The Online Journalism Blog's Malcolm Coles calls on newspapers to kill their RSS feeds because no-one's using them. Some newspapers are churning hundreds of of their stories out into personal newsreaders, something that in the early days of RSS seemed a highly risky approach as it could, the sceptics believed, reduce the value of the on-site advertising as eyeballs were diverted elsewhere. It turns out that might have been a best-case scenario, with most newspapers having readers of their feeds numbering in the hundreds, some popular columnists in the paper mustering only a dozen readers on their online feed.

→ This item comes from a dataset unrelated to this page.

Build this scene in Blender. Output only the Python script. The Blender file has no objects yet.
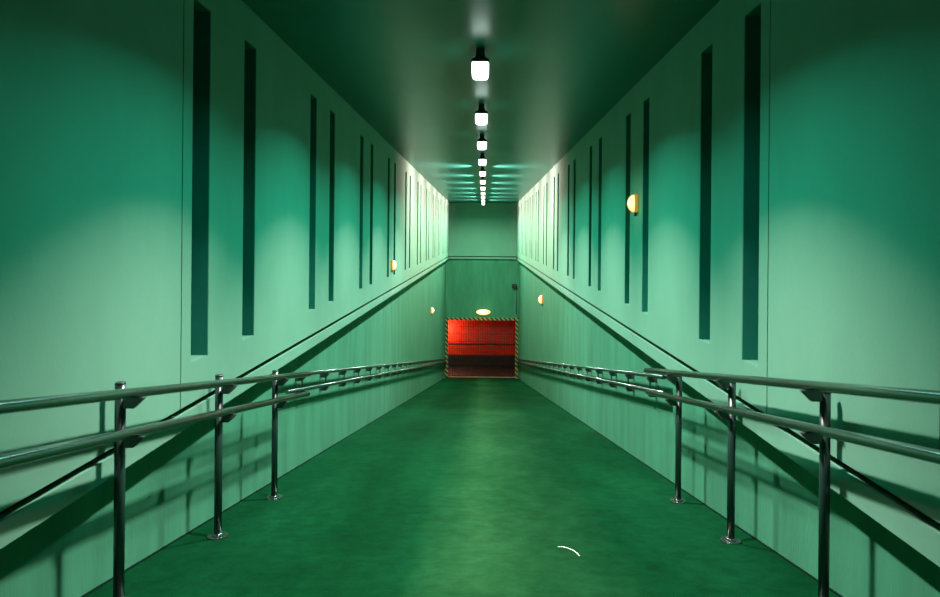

In Scotland and Northern Ireland we've not seen many attempts through
4iP to crack the challenges of local and national news online, so I'm not sure how passionate discussion around this theme might be. But the demise in popularity of RSS feeds is not restricted to newspapers. On my own
personal education- and creativity-focused blog I've seen a stagnation in the number of regular, get-the-post-as-it's-published readers through my RSS feed, which hovers somewhere around the 5900 readers mark. Many subscribe to this for the added goodness of my daily dose of
favourite online bookmarks that gets included alongside blog posts. But the number clicking through to my blog posts from this feed has dwindled to about a third of what it was a year ago.
An education colleague and good friend in the Far East, Jeff Utecht, has
found the same with his blog:
Because of Twitters live constant scrolling feed, we also talked about how the “life span” of a blog post is shrinking. I use to get comments on a blog post lasting weeks. Now I post a blog, it gets a comment or maybe two in a the first 10 minutes, gets retweeted for about 20 minutes and then it’s old news. I’ve also been running tests about the timing of blog posts. Being in Thailand I found that blog posts that I posted on my lunch hour had fewer views then those that got posted late at night. I have a theory this has to do with time zones as most educational twitters are in North America. So I’ve set different blog posts to go live at different times and have found that I get more readers on a blog post if it is posted around 3pm EST. This is a great time to release a blog post as educators on the east coast are just getting out of school and checking Twitter, while educators on the west coast are checking Twitter over lunch. Depending on the blog post I can see views fluctuate by the 100s.
Likewise, the most popular referrer for my own blog and for 38minutes is... Twitter. Personal recommendation communities all over the Twitter network refer what they think are the best posts, leading users to perhaps waste less time seeking out the best (though they may lose an equal amount processing the information about John's dinner, Susan's ill cat and Jenny's discovery that she's paying too much for her electricity bill).
Personal recommendation communities are one way for newspapers (and bloggers at large) to increase the spread of their words and their thoughts. But in order to stimulate more meaningful conversation newspapers and bloggers are going to have to face up to another innovation in conversation of the past year: it's nearly all happening on Twitter, especially for more established 'brands'.
Take one post, posted
here on 38minutes and on the more 'corporate' feeling (I'm told)
4iP blog, late last week. On 38minutes a conversation ensues, albeit amongst a few people. On the 4iP blog, nothing. The discussion on 38minutes was spread further on Twitter than the 4iP blog version, with a wider group of Twitterers who know each other (perhaps through 38minutes or perhaps just through meatspace connections) then able to comment back and forth, on the blog post, for sure, but also on Twitter itself, in soundbite 140-character conversational snippets.
The challenges of audience and conversation are never purely about technology, RSS
or Twitter. They're nearly always about the connections your most passionate users or community members have
both in the real world and online. My question for newspapers would be whether they really know who their online and realworld connectors and contributors are. If they don't, then they cannot hope to provide a space for them to find each other, to collaborate, communicate and comment on their sites and on the distributed networks of Twitter, Facebook et al.
This is where old journalism, the one-to-many communication through one medium - the article - , will be (is) fundamentally undermined. We all want to be involved in the investigation, uncovering, writing and rewriting, organising and distribution of the news, and newspapers that want to survive to this time next year need to scramble to find ways to allow us to.